Render the following material again verbatim, leaving nothing out.

----

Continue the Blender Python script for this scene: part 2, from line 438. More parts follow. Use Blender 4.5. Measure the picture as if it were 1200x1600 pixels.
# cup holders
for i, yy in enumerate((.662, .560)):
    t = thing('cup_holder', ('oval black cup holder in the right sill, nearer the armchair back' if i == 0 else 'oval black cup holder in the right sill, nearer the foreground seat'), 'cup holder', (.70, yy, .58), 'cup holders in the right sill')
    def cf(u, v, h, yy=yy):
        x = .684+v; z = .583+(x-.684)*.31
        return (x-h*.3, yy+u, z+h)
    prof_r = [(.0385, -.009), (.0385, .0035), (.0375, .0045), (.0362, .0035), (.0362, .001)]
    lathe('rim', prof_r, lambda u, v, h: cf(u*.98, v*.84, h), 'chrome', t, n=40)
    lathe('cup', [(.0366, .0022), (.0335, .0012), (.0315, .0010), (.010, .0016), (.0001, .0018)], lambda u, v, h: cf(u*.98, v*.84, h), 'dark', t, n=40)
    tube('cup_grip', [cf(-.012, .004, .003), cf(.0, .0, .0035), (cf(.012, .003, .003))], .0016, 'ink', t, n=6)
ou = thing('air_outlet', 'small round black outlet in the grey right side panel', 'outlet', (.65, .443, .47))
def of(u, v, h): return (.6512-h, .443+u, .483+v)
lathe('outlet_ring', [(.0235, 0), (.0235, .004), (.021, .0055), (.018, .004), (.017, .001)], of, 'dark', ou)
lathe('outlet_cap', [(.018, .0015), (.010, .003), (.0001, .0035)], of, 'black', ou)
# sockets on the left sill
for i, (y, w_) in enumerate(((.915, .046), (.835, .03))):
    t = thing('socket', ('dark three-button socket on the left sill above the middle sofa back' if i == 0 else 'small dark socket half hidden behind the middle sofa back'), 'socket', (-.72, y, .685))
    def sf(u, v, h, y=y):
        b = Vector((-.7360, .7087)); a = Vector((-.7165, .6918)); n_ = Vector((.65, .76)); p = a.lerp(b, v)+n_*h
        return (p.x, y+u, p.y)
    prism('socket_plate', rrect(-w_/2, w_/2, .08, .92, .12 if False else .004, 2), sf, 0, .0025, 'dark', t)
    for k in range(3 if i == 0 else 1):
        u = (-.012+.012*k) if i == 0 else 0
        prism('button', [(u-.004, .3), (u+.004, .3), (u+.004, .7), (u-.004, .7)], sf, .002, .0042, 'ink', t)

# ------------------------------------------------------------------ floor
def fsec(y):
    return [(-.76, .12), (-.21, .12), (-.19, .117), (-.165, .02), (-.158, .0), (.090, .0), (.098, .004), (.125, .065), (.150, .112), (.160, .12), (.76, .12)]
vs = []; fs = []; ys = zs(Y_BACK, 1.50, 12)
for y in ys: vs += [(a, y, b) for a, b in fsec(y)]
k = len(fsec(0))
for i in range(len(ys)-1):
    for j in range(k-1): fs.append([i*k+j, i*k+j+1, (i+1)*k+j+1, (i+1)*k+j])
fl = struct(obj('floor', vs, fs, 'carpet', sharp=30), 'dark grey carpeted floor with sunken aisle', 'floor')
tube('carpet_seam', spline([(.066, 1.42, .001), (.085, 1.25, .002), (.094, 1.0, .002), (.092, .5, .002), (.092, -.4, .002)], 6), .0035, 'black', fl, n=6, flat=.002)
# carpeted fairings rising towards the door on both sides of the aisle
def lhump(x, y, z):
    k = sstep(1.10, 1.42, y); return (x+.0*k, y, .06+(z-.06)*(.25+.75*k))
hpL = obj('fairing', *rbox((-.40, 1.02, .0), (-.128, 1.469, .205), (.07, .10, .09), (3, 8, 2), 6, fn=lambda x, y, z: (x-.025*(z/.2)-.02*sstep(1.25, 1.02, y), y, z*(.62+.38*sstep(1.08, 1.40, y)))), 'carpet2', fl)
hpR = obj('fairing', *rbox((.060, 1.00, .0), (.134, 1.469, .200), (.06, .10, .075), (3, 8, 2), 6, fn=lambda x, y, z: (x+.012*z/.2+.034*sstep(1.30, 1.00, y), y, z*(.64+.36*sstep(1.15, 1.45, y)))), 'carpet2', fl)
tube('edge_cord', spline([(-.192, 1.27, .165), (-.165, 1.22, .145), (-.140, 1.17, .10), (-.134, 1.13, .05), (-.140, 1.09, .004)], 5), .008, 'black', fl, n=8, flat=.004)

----

## Expected output
Continue the Blender Python script for this scene: part 2, from line 438. More parts follow. Use Blender 4.5. Measure the picture as if it were 1200x1600 pixels.
# cup holders
for i, yy in enumerate((.662, .560)):
    t = thing('cup_holder', ('oval black cup holder in the right sill, nearer the armchair back' if i == 0 else 'oval black cup holder in the right sill, nearer the foreground seat'), 'cup holder', (.70, yy, .58), 'cup holders in the right sill')
    def cf(u, v, h, yy=yy):
        x = .684+v; z = .583+(x-.684)*.31
        return (x-h*.3, yy+u, z+h)
    prof_r = [(.0385, -.009), (.0385, .0035), (.0375, .0045), (.0362, .0035), (.0362, .001)]
    lathe('rim', prof_r, lambda u, v, h: cf(u*.98, v*.84, h), 'chrome', t, n=40)
    lathe('cup', [(.0366, .0022), (.0335, .0012), (.0315, .0010), (.010, .0016), (.0001, .0018)], lambda u, v, h: cf(u*.98, v*.84, h), 'dark', t, n=40)
    tube('cup_grip', [cf(-.012, .004, .003), cf(.0, .0, .0035), (cf(.012, .003, .003))], .0016, 'ink', t, n=6)
ou = thing('air_outlet', 'small round black outlet in the grey right side panel', 'outlet', (.65, .443, .47))
def of(u, v, h): return (.6512-h, .443+u, .483+v)
lathe('outlet_ring', [(.0235, 0), (.0235, .004), (.021, .0055), (.018, .004), (.017, .001)], of, 'dark', ou)
lathe('outlet_cap', [(.018, .0015), (.010, .003), (.0001, .0035)], of, 'black', ou)
# sockets on the left sill
for i, (y, w_) in enumerate(((.915, .046), (.835, .03))):
    t = thing('socket', ('dark three-button socket on the left sill above the middle sofa back' if i == 0 else 'small dark socket half hidden behind the middle sofa back'), 'socket', (-.72, y, .685))
    def sf(u, v, h, y=y):
        b = Vector((-.7360, .7087)); a = Vector((-.7165, .6918)); n_ = Vector((.65, .76)); p = a.lerp(b, v)+n_*h
        return (p.x, y+u, p.y)
    prism('socket_plate', rrect(-w_/2, w_/2, .08, .92, .12 if False else .004, 2), sf, 0, .0025, 'dark', t)
    for k in range(3 if i == 0 else 1):
        u = (-.012+.012*k) if i == 0 else 0
        prism('button', [(u-.004, .3), (u+.004, .3), (u+.004, .7), (u-.004, .7)], sf, .002, .0042, 'ink', t)

# ------------------------------------------------------------------ floor
def fsec(y):
    return [(-.76, .12), (-.21, .12), (-.19, .117), (-.165, .02), (-.158, .0), (.090, .0), (.098, .004), (.125, .065), (.150, .112), (.160, .12), (.76, .12)]
vs = []; fs = []; ys = zs(Y_BACK, 1.50, 12)
for y in ys: vs += [(a, y, b) for a, b in fsec(y)]
k = len(fsec(0))
for i in range(len(ys)-1):
    for j in range(k-1): fs.append([i*k+j, i*k+j+1, (i+1)*k+j+1, (i+1)*k+j])
fl = struct(obj('floor', vs, fs, 'carpet', sharp=30), 'dark grey carpeted floor with sunken aisle', 'floor')
tube('carpet_seam', spline([(.066, 1.42, .001), (.085, 1.25, .002), (.094, 1.0, .002), (.092, .5, .002), (.092, -.4, .002)], 6), .0035, 'black', fl, n=6, flat=.002)
# carpeted fairings rising towards the door on both sides of the aisle
def lhump(x, y, z):
    k = sstep(1.10, 1.42, y); return (x+.0*k, y, .06+(z-.06)*(.25+.75*k))
hpL = obj('fairing', *rbox((-.40, 1.02, .0), (-.128, 1.469, .205), (.07, .10, .09), (3, 8, 2), 6, fn=lambda x, y, z: (x-.025*(z/.2)-.02*sstep(1.25, 1.02, y), y, z*(.62+.38*sstep(1.08, 1.40, y)))), 'carpet2', fl)
hpR = obj('fairing', *rbox((.060, 1.00, .0), (.134, 1.469, .200), (.06, .10, .075), (3, 8, 2), 6, fn=lambda x, y, z: (x+.012*z/.2+.034*sstep(1.30, 1.00, y), y, z*(.64+.36*sstep(1.15, 1.45, y)))), 'carpet2', fl)
tube('edge_cord', spline([(-.192, 1.27, .165), (-.165, 1.22, .145), (-.140, 1.17, .10), (-.134, 1.13, .05), (-.140, 1.09, .004)], 5), .008, 'black', fl, n=8, flat=.004)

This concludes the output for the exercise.